We were discussing negative feedback in op-amps with my community college instructor. I tried to learn ahead about the concept of parasitic oscillations in feedback circuits. I wrote a summary of what I learned, but my instructor said (very respectfully) that it looks to them like the wrong understanding. They were not exactly sure what is the right way to explain parasitic oscillation, but they said they'll get back to me on that.
I wonder if my summary is correct in general, and if it is are there points that are either not exactly right or could be improved upon?
Thus what looks like a negative feedback circuit may begin to oscillate spontaneously, if there exists a frequency (and there usually does) high enough to undergo a 360 degree phase shift at the hand of the capacitative properties of the circuit's transistors, such that a chance distortion in voltage beyond the steady state, instead of ebbing back into the DC steady state, converts into a high frequency signal, that goes in a loop and feeds on itself (while possibly getting stronger at each turn in drawing power from the amplifying stages on its path). What, in particular, makes such an oscillation sustainable is that at each cycle the voltage coming back to the input is not smaller than the voltage which had left it, such that the next cycle is not weaker than the previous one (and possibly stronger if, at the end of the cycle, after undergoing a 360 degree shift and returning to the input, the return voltage is greater than the input voltage at the beginning of the cycle of which it had originated).

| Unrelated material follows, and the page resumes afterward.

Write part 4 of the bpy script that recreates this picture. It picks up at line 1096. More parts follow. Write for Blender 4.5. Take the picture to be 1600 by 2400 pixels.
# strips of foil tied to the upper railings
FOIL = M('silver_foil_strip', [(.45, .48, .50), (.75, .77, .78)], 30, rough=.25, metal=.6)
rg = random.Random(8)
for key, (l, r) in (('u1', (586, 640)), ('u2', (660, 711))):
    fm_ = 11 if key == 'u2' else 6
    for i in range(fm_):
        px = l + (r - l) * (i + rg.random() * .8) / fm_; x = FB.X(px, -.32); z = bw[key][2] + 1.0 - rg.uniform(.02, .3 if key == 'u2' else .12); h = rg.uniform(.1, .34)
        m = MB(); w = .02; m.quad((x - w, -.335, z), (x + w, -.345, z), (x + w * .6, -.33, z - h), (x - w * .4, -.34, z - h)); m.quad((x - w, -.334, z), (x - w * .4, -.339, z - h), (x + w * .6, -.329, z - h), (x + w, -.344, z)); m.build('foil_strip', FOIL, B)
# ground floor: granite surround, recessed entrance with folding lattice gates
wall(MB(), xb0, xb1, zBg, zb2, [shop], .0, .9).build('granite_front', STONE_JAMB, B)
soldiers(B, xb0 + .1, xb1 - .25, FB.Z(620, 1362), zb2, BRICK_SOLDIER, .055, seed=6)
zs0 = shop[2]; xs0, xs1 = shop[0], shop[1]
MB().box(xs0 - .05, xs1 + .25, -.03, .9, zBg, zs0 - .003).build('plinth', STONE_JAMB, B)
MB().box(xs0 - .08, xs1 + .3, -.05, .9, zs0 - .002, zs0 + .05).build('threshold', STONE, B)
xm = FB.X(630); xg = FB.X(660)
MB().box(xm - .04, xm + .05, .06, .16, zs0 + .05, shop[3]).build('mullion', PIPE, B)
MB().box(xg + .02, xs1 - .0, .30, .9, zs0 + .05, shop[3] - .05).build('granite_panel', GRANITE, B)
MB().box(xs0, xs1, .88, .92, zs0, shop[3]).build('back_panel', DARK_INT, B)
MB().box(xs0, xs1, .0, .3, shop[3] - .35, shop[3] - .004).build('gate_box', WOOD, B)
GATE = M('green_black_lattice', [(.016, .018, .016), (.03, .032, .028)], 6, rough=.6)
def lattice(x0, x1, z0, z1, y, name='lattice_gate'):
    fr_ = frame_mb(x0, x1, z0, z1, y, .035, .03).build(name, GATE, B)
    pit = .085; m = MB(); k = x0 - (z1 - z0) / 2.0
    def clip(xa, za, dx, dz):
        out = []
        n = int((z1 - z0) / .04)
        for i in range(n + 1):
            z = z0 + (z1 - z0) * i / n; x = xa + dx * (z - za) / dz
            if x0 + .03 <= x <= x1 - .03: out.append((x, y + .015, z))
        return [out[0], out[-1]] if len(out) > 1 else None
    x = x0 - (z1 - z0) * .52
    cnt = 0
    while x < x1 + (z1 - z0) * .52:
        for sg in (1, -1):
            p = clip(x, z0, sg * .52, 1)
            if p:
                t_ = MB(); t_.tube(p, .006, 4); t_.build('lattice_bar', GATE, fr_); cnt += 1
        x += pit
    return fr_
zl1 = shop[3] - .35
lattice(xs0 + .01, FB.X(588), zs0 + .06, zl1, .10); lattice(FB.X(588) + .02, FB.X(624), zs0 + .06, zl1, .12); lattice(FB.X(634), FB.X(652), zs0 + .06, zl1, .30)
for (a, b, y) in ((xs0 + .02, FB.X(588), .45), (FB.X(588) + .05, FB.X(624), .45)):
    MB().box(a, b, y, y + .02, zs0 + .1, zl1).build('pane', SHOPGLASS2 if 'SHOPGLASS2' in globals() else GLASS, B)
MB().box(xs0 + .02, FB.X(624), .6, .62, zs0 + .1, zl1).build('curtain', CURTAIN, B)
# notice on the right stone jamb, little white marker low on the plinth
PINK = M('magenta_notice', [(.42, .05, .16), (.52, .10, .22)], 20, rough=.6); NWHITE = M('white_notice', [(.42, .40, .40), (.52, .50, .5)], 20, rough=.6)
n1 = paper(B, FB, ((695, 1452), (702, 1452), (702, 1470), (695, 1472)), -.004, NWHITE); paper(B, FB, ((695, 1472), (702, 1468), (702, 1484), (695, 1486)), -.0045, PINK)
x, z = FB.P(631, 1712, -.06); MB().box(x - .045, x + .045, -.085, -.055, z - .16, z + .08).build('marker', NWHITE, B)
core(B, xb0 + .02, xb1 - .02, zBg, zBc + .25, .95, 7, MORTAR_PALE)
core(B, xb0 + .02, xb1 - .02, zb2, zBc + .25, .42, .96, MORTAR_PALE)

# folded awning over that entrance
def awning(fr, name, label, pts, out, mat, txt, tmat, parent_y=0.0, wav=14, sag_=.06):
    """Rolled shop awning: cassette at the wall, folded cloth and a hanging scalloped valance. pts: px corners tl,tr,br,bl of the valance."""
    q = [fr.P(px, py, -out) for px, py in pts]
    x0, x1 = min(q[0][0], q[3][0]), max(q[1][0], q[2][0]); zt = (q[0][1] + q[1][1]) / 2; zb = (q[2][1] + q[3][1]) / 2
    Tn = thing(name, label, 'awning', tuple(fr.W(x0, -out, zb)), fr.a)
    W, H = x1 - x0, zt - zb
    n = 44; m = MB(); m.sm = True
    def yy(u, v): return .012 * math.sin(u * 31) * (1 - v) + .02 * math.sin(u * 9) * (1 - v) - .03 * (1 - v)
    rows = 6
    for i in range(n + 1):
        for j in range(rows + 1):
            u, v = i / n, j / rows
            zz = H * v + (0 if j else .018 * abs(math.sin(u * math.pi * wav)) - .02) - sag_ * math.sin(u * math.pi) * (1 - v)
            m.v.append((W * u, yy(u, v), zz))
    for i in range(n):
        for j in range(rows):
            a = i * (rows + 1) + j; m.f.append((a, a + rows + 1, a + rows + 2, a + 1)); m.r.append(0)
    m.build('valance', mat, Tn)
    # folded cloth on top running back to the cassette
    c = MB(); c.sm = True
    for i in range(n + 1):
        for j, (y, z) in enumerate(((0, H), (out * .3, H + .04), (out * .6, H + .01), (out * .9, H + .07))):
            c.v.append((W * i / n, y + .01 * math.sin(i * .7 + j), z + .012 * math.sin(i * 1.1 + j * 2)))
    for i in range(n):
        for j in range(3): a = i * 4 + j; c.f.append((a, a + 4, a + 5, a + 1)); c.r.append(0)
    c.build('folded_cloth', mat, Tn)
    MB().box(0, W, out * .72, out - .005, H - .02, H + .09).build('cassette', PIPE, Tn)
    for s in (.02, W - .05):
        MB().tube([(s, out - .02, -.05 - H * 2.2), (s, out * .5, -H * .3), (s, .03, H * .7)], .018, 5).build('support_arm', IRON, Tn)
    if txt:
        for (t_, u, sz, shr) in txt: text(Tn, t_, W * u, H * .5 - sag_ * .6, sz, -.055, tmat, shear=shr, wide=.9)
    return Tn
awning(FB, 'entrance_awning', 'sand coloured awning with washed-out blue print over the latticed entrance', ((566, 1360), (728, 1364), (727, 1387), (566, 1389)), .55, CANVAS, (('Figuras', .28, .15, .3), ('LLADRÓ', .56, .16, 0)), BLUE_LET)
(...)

Moreover, notice that since the amplifier already produces a 180 degree phase shift between its input and output, the required phase shift beyond that which is already "built-in" is only an additional 180 degrees. Thus frequencies that in passing through the capacitive properties of the amplifier's transistors would be shifted by an additional 180 degrees could spontaneously manifest as uninvited parasitic oscillations on top of the amplifier's DC state.